Objective - Give every line below again, exactly.

%%

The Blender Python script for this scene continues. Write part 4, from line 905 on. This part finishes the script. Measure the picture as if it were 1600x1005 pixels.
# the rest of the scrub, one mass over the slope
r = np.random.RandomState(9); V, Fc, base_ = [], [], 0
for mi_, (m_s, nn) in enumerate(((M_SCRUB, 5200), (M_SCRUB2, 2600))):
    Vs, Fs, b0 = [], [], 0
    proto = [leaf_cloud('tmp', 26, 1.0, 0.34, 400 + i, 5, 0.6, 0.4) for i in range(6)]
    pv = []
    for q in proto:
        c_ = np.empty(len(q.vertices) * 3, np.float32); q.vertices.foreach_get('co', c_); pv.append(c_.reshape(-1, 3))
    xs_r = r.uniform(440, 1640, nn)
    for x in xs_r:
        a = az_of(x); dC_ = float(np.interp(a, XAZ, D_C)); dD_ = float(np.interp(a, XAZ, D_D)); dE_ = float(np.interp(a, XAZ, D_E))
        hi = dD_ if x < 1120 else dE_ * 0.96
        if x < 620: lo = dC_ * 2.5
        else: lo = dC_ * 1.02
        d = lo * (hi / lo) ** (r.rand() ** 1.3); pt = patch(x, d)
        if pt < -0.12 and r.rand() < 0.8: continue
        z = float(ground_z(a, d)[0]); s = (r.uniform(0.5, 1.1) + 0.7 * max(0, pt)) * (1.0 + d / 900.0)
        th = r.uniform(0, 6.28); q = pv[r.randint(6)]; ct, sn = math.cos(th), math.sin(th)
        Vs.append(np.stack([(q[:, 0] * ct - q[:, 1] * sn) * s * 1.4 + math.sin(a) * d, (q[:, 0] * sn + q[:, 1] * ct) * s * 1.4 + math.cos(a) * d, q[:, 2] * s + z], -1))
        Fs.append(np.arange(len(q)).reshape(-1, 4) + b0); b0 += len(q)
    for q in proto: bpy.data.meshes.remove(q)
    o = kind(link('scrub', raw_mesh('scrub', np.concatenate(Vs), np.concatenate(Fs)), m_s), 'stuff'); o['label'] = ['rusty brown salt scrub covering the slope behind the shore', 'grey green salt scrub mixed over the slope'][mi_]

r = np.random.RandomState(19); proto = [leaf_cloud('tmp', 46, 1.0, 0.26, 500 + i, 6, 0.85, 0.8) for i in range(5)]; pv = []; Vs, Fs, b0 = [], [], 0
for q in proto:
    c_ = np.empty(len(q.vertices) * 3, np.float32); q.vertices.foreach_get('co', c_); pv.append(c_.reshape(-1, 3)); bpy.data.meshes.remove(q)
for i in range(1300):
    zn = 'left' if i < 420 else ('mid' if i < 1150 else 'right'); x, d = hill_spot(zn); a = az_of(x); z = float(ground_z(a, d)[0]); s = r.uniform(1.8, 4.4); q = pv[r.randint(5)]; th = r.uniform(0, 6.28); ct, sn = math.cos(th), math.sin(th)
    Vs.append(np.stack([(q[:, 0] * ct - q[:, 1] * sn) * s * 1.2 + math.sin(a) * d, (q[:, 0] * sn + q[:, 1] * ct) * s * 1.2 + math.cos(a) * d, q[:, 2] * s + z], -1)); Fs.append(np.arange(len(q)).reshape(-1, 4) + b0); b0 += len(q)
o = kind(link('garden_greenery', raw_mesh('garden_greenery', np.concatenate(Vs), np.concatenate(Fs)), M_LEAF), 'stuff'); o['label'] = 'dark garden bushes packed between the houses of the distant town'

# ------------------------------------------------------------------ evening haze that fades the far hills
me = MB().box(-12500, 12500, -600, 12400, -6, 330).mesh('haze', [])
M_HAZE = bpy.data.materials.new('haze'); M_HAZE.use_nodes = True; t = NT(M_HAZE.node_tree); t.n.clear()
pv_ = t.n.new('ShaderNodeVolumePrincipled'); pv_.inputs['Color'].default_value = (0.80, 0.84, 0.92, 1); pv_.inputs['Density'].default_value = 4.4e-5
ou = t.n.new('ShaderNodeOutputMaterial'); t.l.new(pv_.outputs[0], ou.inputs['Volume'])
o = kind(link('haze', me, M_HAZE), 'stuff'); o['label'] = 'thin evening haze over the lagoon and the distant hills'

%%

Expected output -
The Blender Python script for this scene continues. Write part 4, from line 905 on. This part finishes the script. Measure the picture as if it were 1600x1005 pixels.
# the rest of the scrub, one mass over the slope
r = np.random.RandomState(9); V, Fc, base_ = [], [], 0
for mi_, (m_s, nn) in enumerate(((M_SCRUB, 5200), (M_SCRUB2, 2600))):
    Vs, Fs, b0 = [], [], 0
    proto = [leaf_cloud('tmp', 26, 1.0, 0.34, 400 + i, 5, 0.6, 0.4) for i in range(6)]
    pv = []
    for q in proto:
        c_ = np.empty(len(q.vertices) * 3, np.float32); q.vertices.foreach_get('co', c_); pv.append(c_.reshape(-1, 3))
    xs_r = r.uniform(440, 1640, nn)
    for x in xs_r:
        a = az_of(x); dC_ = float(np.interp(a, XAZ, D_C)); dD_ = float(np.interp(a, XAZ, D_D)); dE_ = float(np.interp(a, XAZ, D_E))
        hi = dD_ if x < 1120 else dE_ * 0.96
        if x < 620: lo = dC_ * 2.5
        else: lo = dC_ * 1.02
        d = lo * (hi / lo) ** (r.rand() ** 1.3); pt = patch(x, d)
        if pt < -0.12 and r.rand() < 0.8: continue
        z = float(ground_z(a, d)[0]); s = (r.uniform(0.5, 1.1) + 0.7 * max(0, pt)) * (1.0 + d / 900.0)
        th = r.uniform(0, 6.28); q = pv[r.randint(6)]; ct, sn = math.cos(th), math.sin(th)
        Vs.append(np.stack([(q[:, 0] * ct - q[:, 1] * sn) * s * 1.4 + math.sin(a) * d, (q[:, 0] * sn + q[:, 1] * ct) * s * 1.4 + math.cos(a) * d, q[:, 2] * s + z], -1))
        Fs.append(np.arange(len(q)).reshape(-1, 4) + b0); b0 += len(q)
    for q in proto: bpy.data.meshes.remove(q)
    o = kind(link('scrub', raw_mesh('scrub', np.concatenate(Vs), np.concatenate(Fs)), m_s), 'stuff'); o['label'] = ['rusty brown salt scrub covering the slope behind the shore', 'grey green salt scrub mixed over the slope'][mi_]

r = np.random.RandomState(19); proto = [leaf_cloud('tmp', 46, 1.0, 0.26, 500 + i, 6, 0.85, 0.8) for i in range(5)]; pv = []; Vs, Fs, b0 = [], [], 0
for q in proto:
    c_ = np.empty(len(q.vertices) * 3, np.float32); q.vertices.foreach_get('co', c_); pv.append(c_.reshape(-1, 3)); bpy.data.meshes.remove(q)
for i in range(1300):
    zn = 'left' if i < 420 else ('mid' if i < 1150 else 'right'); x, d = hill_spot(zn); a = az_of(x); z = float(ground_z(a, d)[0]); s = r.uniform(1.8, 4.4); q = pv[r.randint(5)]; th = r.uniform(0, 6.28); ct, sn = math.cos(th), math.sin(th)
    Vs.append(np.stack([(q[:, 0] * ct - q[:, 1] * sn) * s * 1.2 + math.sin(a) * d, (q[:, 0] * sn + q[:, 1] * ct) * s * 1.2 + math.cos(a) * d, q[:, 2] * s + z], -1)); Fs.append(np.arange(len(q)).reshape(-1, 4) + b0); b0 += len(q)
o = kind(link('garden_greenery', raw_mesh('garden_greenery', np.concatenate(Vs), np.concatenate(Fs)), M_LEAF), 'stuff'); o['label'] = 'dark garden bushes packed between the houses of the distant town'

# ------------------------------------------------------------------ evening haze that fades the far hills
me = MB().box(-12500, 12500, -600, 12400, -6, 330).mesh('haze', [])
M_HAZE = bpy.data.materials.new('haze'); M_HAZE.use_nodes = True; t = NT(M_HAZE.node_tree); t.n.clear()
pv_ = t.n.new('ShaderNodeVolumePrincipled'); pv_.inputs['Color'].default_value = (0.80, 0.84, 0.92, 1); pv_.inputs['Density'].default_value = 4.4e-5
ou = t.n.new('ShaderNodeOutputMaterial'); t.l.new(pv_.outputs[0], ou.inputs['Volume'])
o = kind(link('haze', me, M_HAZE), 'stuff'); o['label'] = 'thin evening haze over the lagoon and the distant hills'